J.P. Morgan’s $2 Billion Blunder

By DAN FITZPATRICK
Wall Street Journal

A massive trading bet boomeranged on J.P. Morgan Chase leaving the bank with at least $2 billion in trading losses and its chief executive, James Dimon, with a rare black eye following a long run as what some called the “King of Wall Street.”

The losses stemmed from wagers gone wrong in the bank’s Chief Investment Office, which manages risk for the New York company. The Wall Street Journal reported early last month that large positions taken in that office by a trader nicknamed “the London whale” had roiled a sector of the debt markets.

The bank, betting on a continued economic recovery with a complex web of trades tied to the values of corporate bonds, was hit hard when prices moved against it starting last month, causing losses in many of its derivatives positions. The losses occurred while J.P. Morgan tried to scale back that trade.

The bank’s strategy was “flawed, complex, poorly reviewed, poorly executed and poorly monitored,” Mr. Dimon said Thursday in a hastily arranged conference call with analysts and investors after the stock-market close. He called the mistake “egregious, self-inflicted,” and said: “We will admit it, we will fix it and move on,” he said.

The CEO emphasized that the bank remains profitable despite the trading loss. “While we don’t give overall earnings guidance and we are not confirming current analyst estimates, if you did adjust current analyst estimates for the loss, we still earned approximately $4 billion after-tax this quarter give or take,” he said on the call. The bank earned $5.38 billion in the first quarter.
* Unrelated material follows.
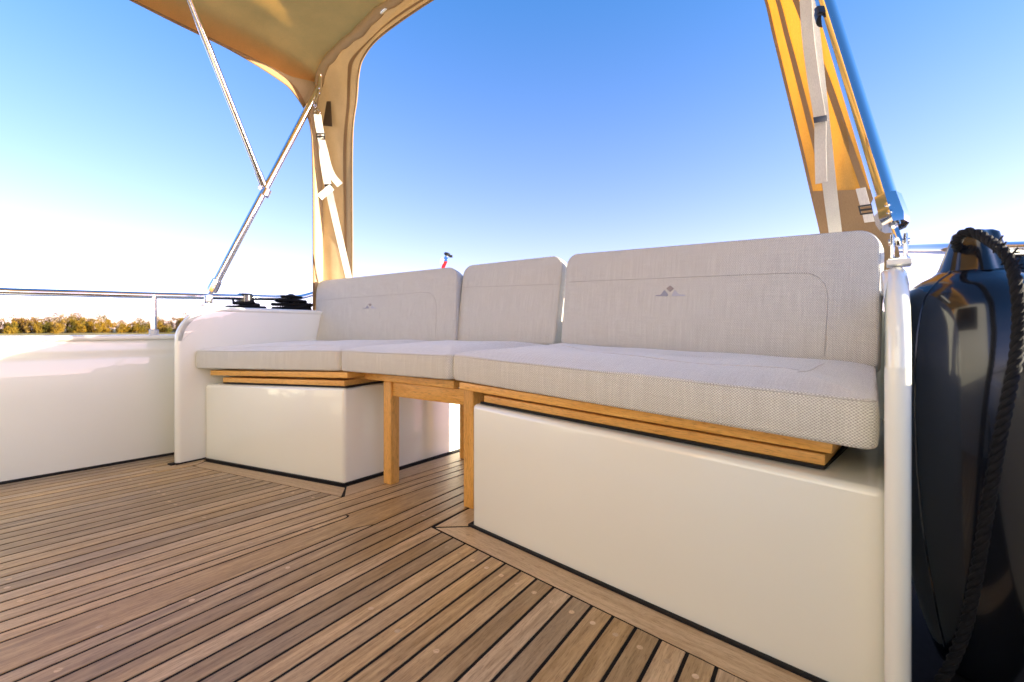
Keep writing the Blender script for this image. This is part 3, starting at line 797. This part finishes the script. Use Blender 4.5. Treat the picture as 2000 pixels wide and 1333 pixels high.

The trading loss tarnishes the reputation of the bank, which came through the financial crisis better than most peers. It comes at a time when large banks are fighting efforts by regulators to rein in risky trading.

Banks have been arguing that measures to do that, such as the so-called Volcker rule, would hurt liquidity and raise prices in markets. The rule, set to take effect July 21 if regulators can finalize details, restricts banks’ ability to trade with their own money but would give them at least two years to fully comply.

The trading loss “plays right into the hands of a whole bunch of pundits out there,” Mr. Dimon said. “We will have to deal with that—that’s life.” Asked about the Volcker rule, he said, “This doesn’t violate the Volcker rule, but it violates the Dimon principle.”